Thirteen historians met last week to hammer out how to define standards in their subject.
The 13 historians make up the subject's benchmarking group, which will contribute to the Quality Assurance Agency's implementation of recommendations in the Dearing report.
The group will run in parallel with those in chemistry and law, and will provide advice and information on pilots for the QAA's new subject quality assessment methodology.
The 13 have split into sub-groups to focus on different aspects of teaching, learning and assessment. They expect to meet again in June and July, before a period of consultation with the profession leading up to the QAA's deadline at the end of October.
Selection was organised by the History in the Universities Defence Group, which consulted the Royal Historical Society, the Historical Association, the Economic History Society, the Social History Society and the British Academy.

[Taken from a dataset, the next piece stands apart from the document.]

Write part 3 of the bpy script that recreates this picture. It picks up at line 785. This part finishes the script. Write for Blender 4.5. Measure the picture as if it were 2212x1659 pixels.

The HUDG has also compiled a report on standards in history which it will submit to the QAA. Chaired by Anthony Fletcher, professor of history at the University of Essex and convenor of the HUDG, the report registered strong reservations about the concept of key skills.
Professor Fletcher said: "We are in general very happy with the Dearing model, hence our involvement in the benchmarking process. But we do have one or two reservations. I suspect the agency is finding the definition of key skills as difficult as we are. The term is used a great deal at schools and further education level, but there is a great deal of confusion around it which needs to be sorted out." He said the HUDG would prefer criteria to be offered in terms of "ways of thinking - analysis, creative thinking, imagination" and approvingly cited QAA chief executive John Randall's frequent references to "highlevel intellectual ability".
The report argues that the Dearing recommendation that "programme specifications" be defined in terms of knowledge, key skills, cognitive skills and subject specific skills "involves a process of compartmentalisation which ... could represent a dangerous fragmentation of subject disciplines".
Pointing to pressures, particularly in newer universities, to comply with standardised procedures, the report suggests that "historians have become used to expressing an approach to the discipline in a language of skills more because they believe that this is now what is expected of them than because they are in any way comfortable with this approach. They are unhappy with crude and simplistic accounts of academic standards which emerge from any attempt to focus on aspects of the discipline rather than judging the whole".